_What is asked_:
Pull out the lines from the line containing "Keep writing the" through the line containing "finish('power_cord', tube(new(), [(-2.64", both lines included, and copy them exactly.

_Supplied information_:

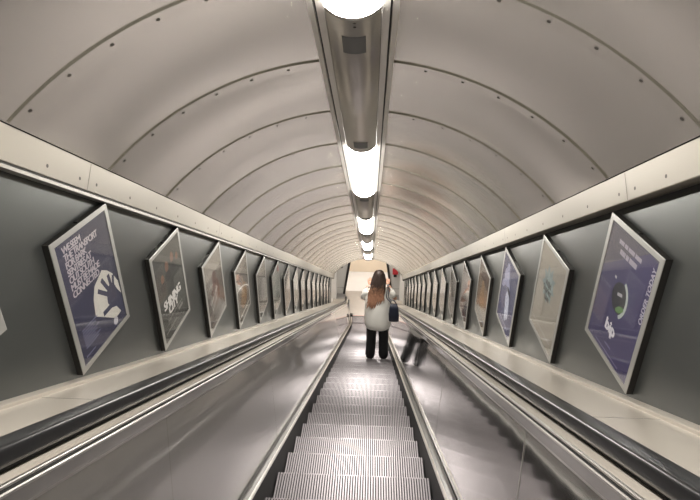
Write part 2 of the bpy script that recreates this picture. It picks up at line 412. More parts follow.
# ------------------------------------------------------------------ escalator balustrades and handrails
TEND = TFLAT + .03
for sd, side in ((-1, 'left'), (1, 'right')):
    mir = lambda pr: [(sd*x, n) for x, n in pr]
    t = thing('balustrade', 'polished steel escalator balustrade on the %s, %s' % (side, 'under the purple hand poster' if sd < 0 else 'mirroring the woman in white'), 'balustrade', slope_matrix(sd*.6, 0, 8), 'escalator balustrades')
    # skirt and its bright top strip
    mb = MB(); sweep(mb, mir([(.508, -.40), (.508, .106)]), S0, TEND); sweep(mb, mir([(.508, .106), (.53, .108)]), S0, TEND)
    mb.build('skirt', M['skirt'], t, fix=False)
    mb = MB(); sweep(mb, mir([(.509, .104), (.511, .112), (.515, .1145), (.526, .1145), (.528, .112)]), S0, TEND, smooth=False, mi=0)
    sweep(mb, mir([(.528, .112), (.556, .110), (.562, .118), (.562, .13)]), S0, TEND, mi=1)
    mb.build('skirt_strip', [M['chrome'], M['strip']], t, fix=False)
    # inner panels
    a = 1.93 - 1.95*3
    while a < TEND:
        b_ = min(a + 1.95, TEND)
        lo = max(a, S0)
        mb = MB(); pr = mir([(.566, .118), (.566, .122), (.652, .738), (.672, .740)])
        sweep(mb, pr, lo + .0015, b_ - .0015, mi=0)
        sweep(mb, mir([(.5675, .122), (.6535, .738)]), b_ - .004, b_ + .004 if b_ < TEND else b_, mi=1)
        sweep(mb, mir([(.5640, .122), (.6500, .738)]), b_ - .009, b_ - .003, mi=2); sweep(mb, mir([(.5640, .122), (.5660, .122), (.652, .738), (.6500, .738)]), b_ - .003, b_ - .0029, mi=2)
        o = mb.build('panel', [M['panel'] if sd < 0 else M['panel_right'], M['seam'], M['alu']], t, fix=False)
        a += 1.95
    # top trim: fascia, two bright beads, deck up to the handrail
    mb = MB()
    sweep(mb, mir([(.660, .734), (.647, .736), (.647, .744)]), S0, TEND, mi=0)
    sweep(mb, mir([(.647, .744), (.646, .778)]), S0, TEND, mi=1)
    sweep(mb, mir([(.646, .778), (.6455, .784), (.648, .787), (.652, .785)]), S0, TEND, mi=0)
    sweep(mb, mir([(.652, .785), (.654, .792)]), S0, TEND, mi=3)
    sweep(mb, mir([(.654, .792), (.654, .797), (.656, .7995), (.662, .800)]), S0, TEND, mi=0)
    sweep(mb, mir([(.662, .800), (.745, .801)]), S0, TEND, mi=2)
    mb.build('deck_trim', [M['chrome'], M['panel'], M['ledge'], M['skirt']], t, fix=False)
    mb = MB(); sweep(mb, mir([(.735, .801), (.735, .8135)]), S0, TEND); sweep(mb, mir([(.705, .801), (.705, .8135)]), S0, TEND)
    mb.build('handrail_guide', M['skirt'], t, fix=False)
    # outer deck plates up to the wall
    a = 1.875 - 1.95*3
    while a < SB - .5:
        b_ = min(a + 1.95, SB - .3)
        mb = MB()
        pr = mir([(.745, .801), (1.094, .801)])
        sweep(mb, pr, max(a, S0) + .002, b_ - .002, mi=0)
        sweep(mb, mir([(.745, .797), (1.094, .797)]), b_ - .004, b_ + .004, mi=1)
        mb.build('deck_plate', [M['ledge'], M['seam']], t, fix=False)
        a += 1.95
    mb = MB(); sweep(mb, mir([(.745, .801), (1.094, .801)]), SB - .3, TEND, mi=0); mb.build('deck_plate', [M['ledge'], M['seam']], t, fix=False)
    mb = MB(); sweep(mb, mir([(1.094, .800), (1.095, .812), (1.100, .815), (XW + .01, .815)]), S0, TEND); mb.build('wall_bead', M['ledge'], t, fix=False)
    # rounded newel end
    mb = MB()
    yend = PP(0, 0, TEND).y
    out = [(yend + .17*math.sin(a), .592 + .200*math.cos(a)) for a in [PI*k/16 for k in range(17)]]
    L = [Vector((sd*.60, y, z)) for y, z in out] + [Vector((sd*.60, yend, 0.0))]; R_ = [Vector((sd*.740, y, z)) for y, z in out] + [Vector((sd*.740, yend, 0.0))]
    mb.loft([L, R_], closed=True, cap=True, smooth=False); mb.build('newel', M['panel'], t)
    # handrail: a continuous rubber belt
    prof = []
    for cx, cz, a0 in ((.7185 + .022, .851, 0), (.7185 - .022, .851, PI/2), (.7185 - .022, .829, PI), (.7185 + .022, .829, PI*1.5)):
        for k in range(6):
            an = a0 + PI/2*k/5; prof.append((cx + .012*math.cos(an), cz + .014*math.sin(an)))
    h = MB(); rings = [[PP(sd*x, n, tt) for x, n in prof] for tt in path_ts(S0, TEND)]
    for k in range(1, 15):
        an = .86*PI*k/14; rings.append([Vector((sd*x, yend + (n - .563)*math.sin(an), .563 + (n - .563)*math.cos(an))) for x, n in prof])
    h.loft(rings)
    o = flat_smooth(h.build('handrail', M['rubber'], origin=W(sd*.7185, .82, 8)))
    tag(o, 'black rubber handrail running down the %s side of the escalator' % side, 'handrail', 'escalator handrails')

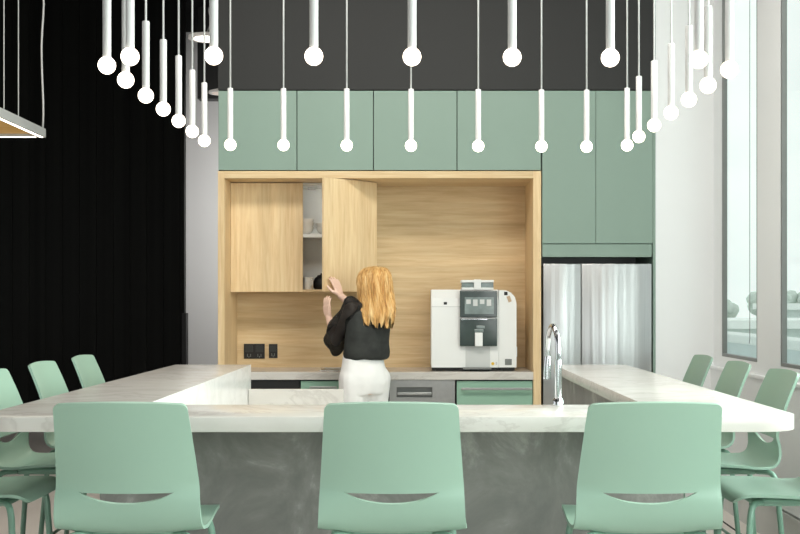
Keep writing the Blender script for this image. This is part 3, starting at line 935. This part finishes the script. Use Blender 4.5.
finish('power_cord', tube(new(), [(-2.64 + 0.008 * math.sin(k * 0.9), 8.17 + 0.008 * math.cos(k * 1.3), z) for k, z in enumerate(zz)], 0.007, 8), M['pendant_white'], t, True)

# disc lamps over the corridor
def disc(x, y, z, r, label, glow):
    t = thing('disc_lamp', label, 'ceiling light', (x, y, z), 'disc lamps over the corridor')
    finish('shade', lathe(new(), [(0, 0.05), (r * 0.3, 0.05), (r * 0.98, 0.022), (r, 0.0), (r * 0.72, 0.0), (r * 0.7, 0.012), (0, 0.012)], x, y, 36, z), M['frosted'], t, 40)
    finish('diffuser', lathe(new(), [(0, -0.004), (r * 0.7, -0.004), (r * 0.7, 0.006), (0, 0.006)], x, y, 36, z), glow, t, 40)
    finish('cord', tube(new(), curve_pts([(x, y, z + 0.05), (x + 0.03, y, z + 0.15), (x + 0.015, y, z + 0.25), (x + 0.05, y, z + 0.4), (x + 0.04, y, CEIL)], 6), 0.004, 6), M['pendant_white'], t, True)
p = at(207, 39, 9.6); disc(p.x, p.y, p.z, 0.155, 'lit disc lamp hanging over the corridor, nearer of two', M['disc_glow'])
p = at(221.5, 93.5, 12.0); disc(p.x, p.y, p.z, 0.135, 'dim disc lamp over the corridor, lower in view and half behind the cabinets', M['disc_dim'])

# ------------------------------------------------------------------ the woman
def capsule(bm, a, b, ra, rb, seg=14, sq=None):
    """closed tapered limb between two points"""
    a, b = Vector(a), Vector(b)
    d = b - a; n = max(d.length, 1e-5); t = d / n
    rings = []
    ks = 5
    pts = []
    for k in range(1, ks + 1):
        th = PI / 2 * (1 - k / ks)
        pts.append((a - t * ra * math.sin(th), ra * math.cos(th)))
    for k in range(ks, 0, -1):
        th = PI / 2 * (1 - k / ks)
        pts.append((b + t * rb * math.sin(th), rb * math.cos(th)))
    pts = [(a - t * ra, 0)] + pts[0:ks] + pts[ks:] + [(b + t * rb, 0)]
    tube_pts = [p for p, r in pts]; rad = [max(r, 0.0004) for p, r in pts]
    up = Vector((0, 0, 1)) if abs(t.z) < 0.9 else Vector((0, 1, 0))
    s = t.cross(up).normalized(); u = s.cross(t)
    rs = [[bm.verts.new(p + (s * math.cos(2 * PI * k / seg) + u * math.sin(2 * PI * k / seg)) * r) for k in range(seg)] for p, r in zip(tube_pts, rad)]
    for x, y in zip(rs, rs[1:]):
        for k in range(seg): bm.faces.new((x[k], x[(k + 1) % seg], y[(k + 1) % seg], y[k]))
    bm.faces.new(list(reversed(rs[0]))); bm.faces.new(rs[-1])

def chain(bm, pts, rs, seg=14):
    for i in range(len(pts) - 1): capsule(bm, pts[i], pts[i + 1], rs[i], rs[i + 1], seg)

def ellip(bm, c, r, rotz=0.0, tilt=None):
    b = bmesh.new(); bmesh.ops.create_uvsphere(b, u_segments=20, v_segments=14, radius=1)
    mtx = Matrix.Translation(c) @ Matrix.Rotation(rotz, 4, 'Z')
    if tilt is not None: mtx = mtx @ tilt
    mtx = mtx @ Matrix.Diagonal((r[0], r[1], r[2], 1))
    merge(bm, b, mtx)

def loft(bm, rings, seg=28, rot=0.0):
    """closed body of elliptical sections (cx, cy, z, rx, ry)"""
    rs = []
    c_, s_ = math.cos(rot), math.sin(rot)
    for x, y, z, rx, ry in rings:
        rs.append([bm.verts.new((x + rx * math.cos(2 * PI * k / seg) * c_ - ry * math.sin(2 * PI * k / seg) * s_,
                                 y + rx * math.cos(2 * PI * k / seg) * s_ + ry * math.sin(2 * PI * k / seg) * c_, z)) for k in range(seg)])
    for a, b in zip(rs, rs[1:]):
        for k in range(seg): bm.faces.new((a[k], a[(k + 1) % seg], b[(k + 1) % seg], b[k]))
    bm.faces.new(list(reversed(rs[0]))); bm.faces.new(rs[-1])

def remeshed(name, bm, mat, parent, voxel, smooth_it=3, label=None, fn=None):
    """fuse overlapping closed shapes into one continuous skin"""
    bmesh.ops.recalc_face_normals(bm, faces=bm.faces)
    o = finish(name, bm, mat, parent, True, label)
    md = o.modifiers.new('fuse', 'REMESH'); md.mode = 'VOXEL'; md.voxel_size = voxel; md.use_smooth_shade = True
    if smooth_it:
        sm = o.modifiers.new('relax', 'SMOOTH'); sm.factor = 0.5; sm.iterations = smooth_it
    dg = bpy.context.evaluated_depsgraph_get()
    ev = o.evaluated_get(dg)
    me = bpy.data.meshes.new_from_object(ev, depsgraph=dg)
    o.modifiers.clear()
    old = o.data; o.data = me; bpy.data.meshes.remove(old)
    if fn is not None:
        off = root_loc(o)
        for v in me.vertices:
            v.co = fn(v.co + off) - off
    for p in me.polygons: p.use_smooth = True
    if not me.materials: me.materials.append(mat)
    return o

YAW = math.radians(33)            # body turned towards the open door
BX, BY = -0.338, 7.86
fw = Vector((-math.sin(YAW), math.cos(YAW), 0)); rt = Vector((math.cos(YAW), math.sin(YAW), 0))
def bp(r, f, z, cx_=BX, cy_=BY): return Vector((cx_, cy_, z)) + rt * r + fw * f

def hand(bm, wrist, fdir, palm_n, thumb_side, curl=0.25, L=0.175):
    """palm with five separate bent fingers; fdir: wrist to fingertips"""
    fdir = fdir.normalized(); palm_n = (palm_n - fdir * palm_n.dot(fdir)).normalized()
    side = fdir.cross(palm_n).normalized() * thumb_side
    k = L / 0.18
    for j in range(4):                          # palm as four fused bones
        o = side * (0.027 - 0.018 * j) * k
        capsule(bm, wrist + o * 0.55 + fdir * 0.012, wrist + o + fdir * 0.085 * k, 0.0125 * k, 0.0115 * k, 10)
    lens = [0.072, 0.082, 0.076, 0.060]
    for j in range(4):
        base = wrist + side * (0.027 - 0.018 * j) * k + fdir * 0.085 * k
        d = (fdir + side * (0.13 - 0.085 * j)).normalized()
        p = base; pts = [p]; c = 0.0
        for q, fr in enumerate((0.45, 0.30, 0.25)):
            c += curl * (0.4 + 0.5 * q) * (1 + 0.12 * j)
            dd = (d * math.cos(c) + palm_n * math.sin(c)).normalized()
            p = p + dd * lens[j] * fr * k; pts.append(p)
        chain(bm, pts, [0.0092 * k, 0.0086 * k, 0.0078 * k, 0.0066 * k], 10)
    b0 = wrist + side * 0.022 * k + fdir * 0.022 * k
    p1 = b0 + (side * 0.7 + fdir * 0.6 + palm_n * 0.25).normalized() * 0.040 * k
    p2 = p1 + (side * 0.4 + fdir * 0.85 + palm_n * 0.2).normalized() * 0.030 * k
    p3 = p2 + (side * 0.2 + fdir * 0.95 + palm_n * 0.15).normalized() * 0.024 * k
    chain(bm, [b0, p1, p2, p3], [0.014 * k, 0.0112 * k, 0.0095 * k, 0.0075 * k], 10)

person = thing('person', 'woman seen from behind with long strawberry blonde hair, black blouse, white trousers', 'person', (BX, BY, 0))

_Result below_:
Keep writing the Blender script for this image. This is part 3, starting at line 935. This part finishes the script. Use Blender 4.5.
finish('power_cord', tube(new(), [(-2.64 + 0.008 * math.sin(k * 0.9), 8.17 + 0.008 * math.cos(k * 1.3), z) for k, z in enumerate(zz)], 0.007, 8), M['pendant_white'], t, True)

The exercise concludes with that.